Even if CicLAvia’s Latin@ roots were recognized, it would not be a safeguard against gentrification. It may become the latest example of the co-optation of cultural forms by dominant knowledges, such as what Latin@ studies scholar Johana Londoño has explored in the case of Latino design becoming a trend in high-end, new urbanist planning.7 It may also be part of the “gentefication“ trend, in which upwardly mobile Chicanos and Latinos whose wealth now exceeds that of their families of origin move back home and their greater spending power contributes to the rising property costs. We inhabit a moment of tangled desire lines, when the American Dream of achieving the social isolation of suburban life is losing its cachet but becoming more affordable, when we are recognizing the value of our urban cultural enclaves but displacing the people that make them. Our biking, walking, and transit-friendly cities are again becoming the centers of wealth, and their outskirts the affordable housing option tied to jobs by long and resource-intensive commutes8. Riding a bicycle used to be a symbol of poverty; increasingly, it is a symbol of wealth. [See also Transit-oriented Development]
CicLAvia’s success lies in the fact that many people already traversed Los Angeles en bici. The bicycle itself is not novel, only its respectability. Bustling life in central LA is also nothing new, though we might homogenize it if we continue to recklessly value places separately from the people who make them interesting. In CicLAvia all this unfolds, because it is a site of experimental intersection between how we travel and where we live, eat, and play. These aspects of development and planning are regulated separately, often with contradictions in terms of who can afford to stay in our new, “sustainable” urban centers. But perhaps CicLAvia will shed light on the need for more holistic approaches, and the necessary relationships, for instance, between green and affordable housing and transit. We may yet join the Union of Sunlit Nations.
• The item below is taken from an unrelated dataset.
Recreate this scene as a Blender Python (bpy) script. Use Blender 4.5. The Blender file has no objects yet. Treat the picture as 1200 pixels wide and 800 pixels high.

Stubbornly, I am hopeful, though I know I can’t make all of LA see CicLAvia my way.
– Adonia Lugo
Published June 1, 2015
1. Arvind Singhal and Karen Greiner, “Performance Activism and Civic Engagement Through Symbolic and Playful Actions.” Journal of Development Communication, 19:2 (2008), 43–53.
2. Sergio Montero, “Worlding Bogotá's Ciclovía: From Urban Experiment to International ’Best Practice.’” Latin American Perspectives (forthcoming).
3. For example, see the “Open Streets Initiatives: Measuring Success” toolkit sponsored by a major public health funder, the Robert Wood Johnson Foundation.
4. I chronicled the origins of the event in Adonia E. Lugo, “CicLAvia and Human Infrastructure in Los Angeles: Ethnographic Experiments in Equitable Bike Planning.” Journal of Transport Geography, 30:2 (2013), 202–207.
5. Adam Nagourney, “Los Angeles Lives by Car, but Learns to Embrace Bikes.” New York Times, May 20, 2012.
6. Melody Lynn Hoffmann and Adonia E. Lugo, “Who Is ’World Class’? Transportation Justice and Bicycle Policy.” Urbanities, 4:1 (2014) 45–61.
7. Johana Londoño, “Latino Design in an Age of Neoliberal Multiculturalism: Contemporary Changes in Latin/o American Urban Cultural Representation.” Identities: Global Studies in Culture and Power, 17:5 (2014), 487–509.
8. Robert Suro, Jill H. Wilson, and Audrey Singer, “Immigration and Poverty in America’s Suburbs.” Washington, D.C.: Brookings Institution, 2011.